* TASK DIRECTIONS
Within the material below, transcribe exactly the lines from the one holding "105, M['lf_cedar'], M['bark_red'])" through the one holding "return tree(name, key, p.x, D, label, group, scale, rz, z, tilt)", keeping both ends and skipping the rest.
--- begin DATASET EXCERPT ---
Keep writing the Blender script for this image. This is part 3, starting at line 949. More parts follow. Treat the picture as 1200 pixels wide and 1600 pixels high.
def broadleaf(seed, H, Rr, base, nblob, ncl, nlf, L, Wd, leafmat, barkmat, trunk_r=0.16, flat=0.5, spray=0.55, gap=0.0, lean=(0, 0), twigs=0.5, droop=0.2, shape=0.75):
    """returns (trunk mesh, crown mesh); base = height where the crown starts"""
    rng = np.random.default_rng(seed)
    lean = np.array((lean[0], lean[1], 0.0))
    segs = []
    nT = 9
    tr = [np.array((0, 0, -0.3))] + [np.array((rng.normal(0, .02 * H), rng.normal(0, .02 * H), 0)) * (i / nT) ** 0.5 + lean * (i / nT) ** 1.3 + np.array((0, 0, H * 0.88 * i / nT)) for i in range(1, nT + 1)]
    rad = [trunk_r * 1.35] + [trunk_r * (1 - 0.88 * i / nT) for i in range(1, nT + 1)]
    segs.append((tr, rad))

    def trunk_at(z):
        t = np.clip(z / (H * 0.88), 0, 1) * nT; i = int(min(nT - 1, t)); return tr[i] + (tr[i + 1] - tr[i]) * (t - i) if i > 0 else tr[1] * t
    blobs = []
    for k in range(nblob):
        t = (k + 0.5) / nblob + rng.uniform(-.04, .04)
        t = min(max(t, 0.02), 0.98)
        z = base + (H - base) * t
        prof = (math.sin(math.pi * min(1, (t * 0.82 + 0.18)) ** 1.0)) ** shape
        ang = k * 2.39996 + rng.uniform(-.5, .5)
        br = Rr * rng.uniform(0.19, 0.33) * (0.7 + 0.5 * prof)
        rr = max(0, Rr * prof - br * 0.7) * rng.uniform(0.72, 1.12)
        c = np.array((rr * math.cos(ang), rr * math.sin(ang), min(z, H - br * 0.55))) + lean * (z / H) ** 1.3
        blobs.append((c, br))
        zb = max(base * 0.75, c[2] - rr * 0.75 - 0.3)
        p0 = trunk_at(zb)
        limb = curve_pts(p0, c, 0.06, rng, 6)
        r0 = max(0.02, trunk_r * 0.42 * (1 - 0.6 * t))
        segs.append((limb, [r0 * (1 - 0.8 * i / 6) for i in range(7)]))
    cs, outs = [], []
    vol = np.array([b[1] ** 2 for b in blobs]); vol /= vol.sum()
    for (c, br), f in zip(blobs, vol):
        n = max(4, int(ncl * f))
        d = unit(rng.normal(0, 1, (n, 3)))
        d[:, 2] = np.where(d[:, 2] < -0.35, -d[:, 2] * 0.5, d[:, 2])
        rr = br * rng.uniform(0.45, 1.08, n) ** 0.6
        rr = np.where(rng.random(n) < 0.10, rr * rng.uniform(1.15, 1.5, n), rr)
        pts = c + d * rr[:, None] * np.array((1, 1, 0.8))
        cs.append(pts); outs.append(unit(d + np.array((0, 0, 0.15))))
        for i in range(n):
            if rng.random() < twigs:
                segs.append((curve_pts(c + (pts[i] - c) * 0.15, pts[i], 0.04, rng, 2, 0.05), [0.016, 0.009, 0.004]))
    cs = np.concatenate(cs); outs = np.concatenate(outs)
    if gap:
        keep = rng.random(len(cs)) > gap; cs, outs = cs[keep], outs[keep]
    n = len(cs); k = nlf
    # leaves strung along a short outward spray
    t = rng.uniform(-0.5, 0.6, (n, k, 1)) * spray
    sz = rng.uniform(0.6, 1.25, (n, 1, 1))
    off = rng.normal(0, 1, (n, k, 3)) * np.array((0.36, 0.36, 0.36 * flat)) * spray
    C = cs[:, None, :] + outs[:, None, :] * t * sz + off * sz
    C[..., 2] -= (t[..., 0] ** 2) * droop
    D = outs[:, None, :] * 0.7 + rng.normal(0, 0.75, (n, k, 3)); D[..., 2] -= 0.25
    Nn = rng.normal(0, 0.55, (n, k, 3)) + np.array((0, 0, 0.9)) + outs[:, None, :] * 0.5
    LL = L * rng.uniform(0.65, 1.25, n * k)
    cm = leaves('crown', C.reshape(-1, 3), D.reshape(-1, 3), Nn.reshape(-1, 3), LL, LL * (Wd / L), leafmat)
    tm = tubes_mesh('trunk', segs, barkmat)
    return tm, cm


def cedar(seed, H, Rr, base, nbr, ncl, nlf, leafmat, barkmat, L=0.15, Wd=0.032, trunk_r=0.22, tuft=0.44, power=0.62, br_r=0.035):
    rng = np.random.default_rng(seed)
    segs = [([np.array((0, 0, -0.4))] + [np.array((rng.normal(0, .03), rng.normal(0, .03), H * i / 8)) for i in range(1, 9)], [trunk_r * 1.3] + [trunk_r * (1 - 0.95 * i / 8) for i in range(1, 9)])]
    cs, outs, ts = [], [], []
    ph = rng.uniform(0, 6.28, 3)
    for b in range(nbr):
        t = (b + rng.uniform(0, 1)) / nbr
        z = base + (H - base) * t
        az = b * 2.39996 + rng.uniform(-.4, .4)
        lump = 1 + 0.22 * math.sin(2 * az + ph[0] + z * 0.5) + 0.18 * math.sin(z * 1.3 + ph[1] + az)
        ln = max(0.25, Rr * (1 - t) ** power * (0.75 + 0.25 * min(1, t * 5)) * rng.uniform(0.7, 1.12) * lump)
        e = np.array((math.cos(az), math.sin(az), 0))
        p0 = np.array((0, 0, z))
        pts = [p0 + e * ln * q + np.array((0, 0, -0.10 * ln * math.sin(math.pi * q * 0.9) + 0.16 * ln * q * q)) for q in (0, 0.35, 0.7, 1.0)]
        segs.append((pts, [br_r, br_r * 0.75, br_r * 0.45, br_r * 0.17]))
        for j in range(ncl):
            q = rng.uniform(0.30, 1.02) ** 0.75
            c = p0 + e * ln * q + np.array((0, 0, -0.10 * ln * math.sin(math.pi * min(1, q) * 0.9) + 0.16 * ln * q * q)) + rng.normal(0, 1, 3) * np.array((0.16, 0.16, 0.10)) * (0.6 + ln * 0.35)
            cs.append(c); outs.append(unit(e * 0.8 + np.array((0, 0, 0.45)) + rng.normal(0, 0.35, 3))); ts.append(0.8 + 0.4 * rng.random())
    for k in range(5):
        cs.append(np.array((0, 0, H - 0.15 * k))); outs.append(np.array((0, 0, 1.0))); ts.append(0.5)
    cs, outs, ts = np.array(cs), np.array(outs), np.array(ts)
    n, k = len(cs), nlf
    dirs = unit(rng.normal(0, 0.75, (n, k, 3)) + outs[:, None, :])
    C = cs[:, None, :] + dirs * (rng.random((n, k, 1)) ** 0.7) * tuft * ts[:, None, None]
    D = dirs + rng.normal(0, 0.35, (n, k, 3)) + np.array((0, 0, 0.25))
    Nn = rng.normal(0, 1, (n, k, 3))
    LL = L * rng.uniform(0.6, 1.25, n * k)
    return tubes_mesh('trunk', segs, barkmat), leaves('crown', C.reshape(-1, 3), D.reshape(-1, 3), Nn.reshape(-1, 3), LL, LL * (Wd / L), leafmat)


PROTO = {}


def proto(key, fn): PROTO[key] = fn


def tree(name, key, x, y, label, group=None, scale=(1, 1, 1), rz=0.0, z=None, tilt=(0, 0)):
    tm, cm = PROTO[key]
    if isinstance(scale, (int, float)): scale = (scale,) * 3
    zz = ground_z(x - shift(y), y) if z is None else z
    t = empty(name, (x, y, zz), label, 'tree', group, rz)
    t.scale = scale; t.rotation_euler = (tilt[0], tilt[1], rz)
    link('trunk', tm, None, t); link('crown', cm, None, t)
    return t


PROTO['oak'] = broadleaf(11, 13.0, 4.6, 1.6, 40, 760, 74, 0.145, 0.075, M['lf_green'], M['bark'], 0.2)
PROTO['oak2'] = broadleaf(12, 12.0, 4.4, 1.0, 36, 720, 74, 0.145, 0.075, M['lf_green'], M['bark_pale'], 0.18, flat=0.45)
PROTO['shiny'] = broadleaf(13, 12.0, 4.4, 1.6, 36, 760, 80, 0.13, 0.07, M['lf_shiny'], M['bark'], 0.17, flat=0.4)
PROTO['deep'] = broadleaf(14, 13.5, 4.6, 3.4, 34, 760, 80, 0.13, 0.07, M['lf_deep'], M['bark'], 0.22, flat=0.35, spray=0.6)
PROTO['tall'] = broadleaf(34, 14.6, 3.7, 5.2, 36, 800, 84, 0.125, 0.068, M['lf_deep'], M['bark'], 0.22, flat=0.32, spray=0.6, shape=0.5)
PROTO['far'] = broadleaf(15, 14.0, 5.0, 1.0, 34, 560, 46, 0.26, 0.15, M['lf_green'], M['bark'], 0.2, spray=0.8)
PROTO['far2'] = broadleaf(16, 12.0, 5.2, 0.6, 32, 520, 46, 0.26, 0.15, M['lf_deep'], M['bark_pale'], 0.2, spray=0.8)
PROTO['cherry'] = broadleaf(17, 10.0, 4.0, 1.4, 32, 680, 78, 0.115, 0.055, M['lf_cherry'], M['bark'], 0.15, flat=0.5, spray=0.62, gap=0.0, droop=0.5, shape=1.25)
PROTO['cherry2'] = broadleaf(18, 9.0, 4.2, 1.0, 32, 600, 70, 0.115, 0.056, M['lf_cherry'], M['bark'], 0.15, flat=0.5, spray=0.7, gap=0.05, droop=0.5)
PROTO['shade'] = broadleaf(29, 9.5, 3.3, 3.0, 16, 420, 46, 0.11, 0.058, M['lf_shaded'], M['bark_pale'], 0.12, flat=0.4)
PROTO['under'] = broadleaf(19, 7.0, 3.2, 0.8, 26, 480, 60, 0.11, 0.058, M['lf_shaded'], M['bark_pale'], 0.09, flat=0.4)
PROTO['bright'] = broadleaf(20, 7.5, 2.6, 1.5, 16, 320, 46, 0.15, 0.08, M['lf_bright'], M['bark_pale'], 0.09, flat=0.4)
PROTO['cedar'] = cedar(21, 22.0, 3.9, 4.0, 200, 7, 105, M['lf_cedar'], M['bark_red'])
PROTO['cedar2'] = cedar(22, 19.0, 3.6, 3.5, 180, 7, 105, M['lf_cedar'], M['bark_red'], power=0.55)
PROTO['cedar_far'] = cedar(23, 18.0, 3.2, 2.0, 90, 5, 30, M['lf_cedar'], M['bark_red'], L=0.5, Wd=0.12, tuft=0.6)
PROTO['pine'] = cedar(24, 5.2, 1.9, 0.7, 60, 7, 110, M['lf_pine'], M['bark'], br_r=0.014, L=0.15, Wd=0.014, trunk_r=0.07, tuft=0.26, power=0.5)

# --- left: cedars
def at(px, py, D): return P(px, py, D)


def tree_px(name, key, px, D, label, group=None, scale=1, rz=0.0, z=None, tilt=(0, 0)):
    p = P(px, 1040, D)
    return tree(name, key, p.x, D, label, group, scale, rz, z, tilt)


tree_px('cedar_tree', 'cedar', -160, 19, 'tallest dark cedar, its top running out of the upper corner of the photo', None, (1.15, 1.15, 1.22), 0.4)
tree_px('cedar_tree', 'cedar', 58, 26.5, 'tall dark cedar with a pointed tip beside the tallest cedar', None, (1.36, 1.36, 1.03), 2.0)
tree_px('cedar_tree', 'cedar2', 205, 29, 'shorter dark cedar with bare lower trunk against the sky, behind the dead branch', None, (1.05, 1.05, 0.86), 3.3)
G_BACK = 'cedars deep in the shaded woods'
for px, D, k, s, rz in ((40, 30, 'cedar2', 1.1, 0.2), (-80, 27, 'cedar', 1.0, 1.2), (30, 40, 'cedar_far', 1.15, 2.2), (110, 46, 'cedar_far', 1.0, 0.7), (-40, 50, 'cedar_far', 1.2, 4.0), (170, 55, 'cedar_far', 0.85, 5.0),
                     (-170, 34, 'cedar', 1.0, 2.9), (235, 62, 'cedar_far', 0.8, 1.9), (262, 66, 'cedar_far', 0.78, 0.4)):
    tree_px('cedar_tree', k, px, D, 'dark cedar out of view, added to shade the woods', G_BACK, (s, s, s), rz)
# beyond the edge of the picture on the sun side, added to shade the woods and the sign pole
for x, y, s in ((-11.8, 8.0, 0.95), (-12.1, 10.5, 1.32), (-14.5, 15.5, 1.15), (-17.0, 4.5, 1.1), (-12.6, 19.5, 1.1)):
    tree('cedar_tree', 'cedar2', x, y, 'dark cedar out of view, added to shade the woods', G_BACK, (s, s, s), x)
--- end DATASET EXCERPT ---
* SOLUTION FOR THIS EXERCISE
PROTO['cedar'] = cedar(21, 22.0, 3.9, 4.0, 200, 7, 105, M['lf_cedar'], M['bark_red'])
PROTO['cedar2'] = cedar(22, 19.0, 3.6, 3.5, 180, 7, 105, M['lf_cedar'], M['bark_red'], power=0.55)
PROTO['cedar_far'] = cedar(23, 18.0, 3.2, 2.0, 90, 5, 30, M['lf_cedar'], M['bark_red'], L=0.5, Wd=0.12, tuft=0.6)
PROTO['pine'] = cedar(24, 5.2, 1.9, 0.7, 60, 7, 110, M['lf_pine'], M['bark'], br_r=0.014, L=0.15, Wd=0.014, trunk_r=0.07, tuft=0.26, power=0.5)

# --- left: cedars
def at(px, py, D): return P(px, py, D)


def tree_px(name, key, px, D, label, group=None, scale=1, rz=0.0, z=None, tilt=(0, 0)):
    p = P(px, 1040, D)
    return tree(name, key, p.x, D, label, group, scale, rz, z, tilt)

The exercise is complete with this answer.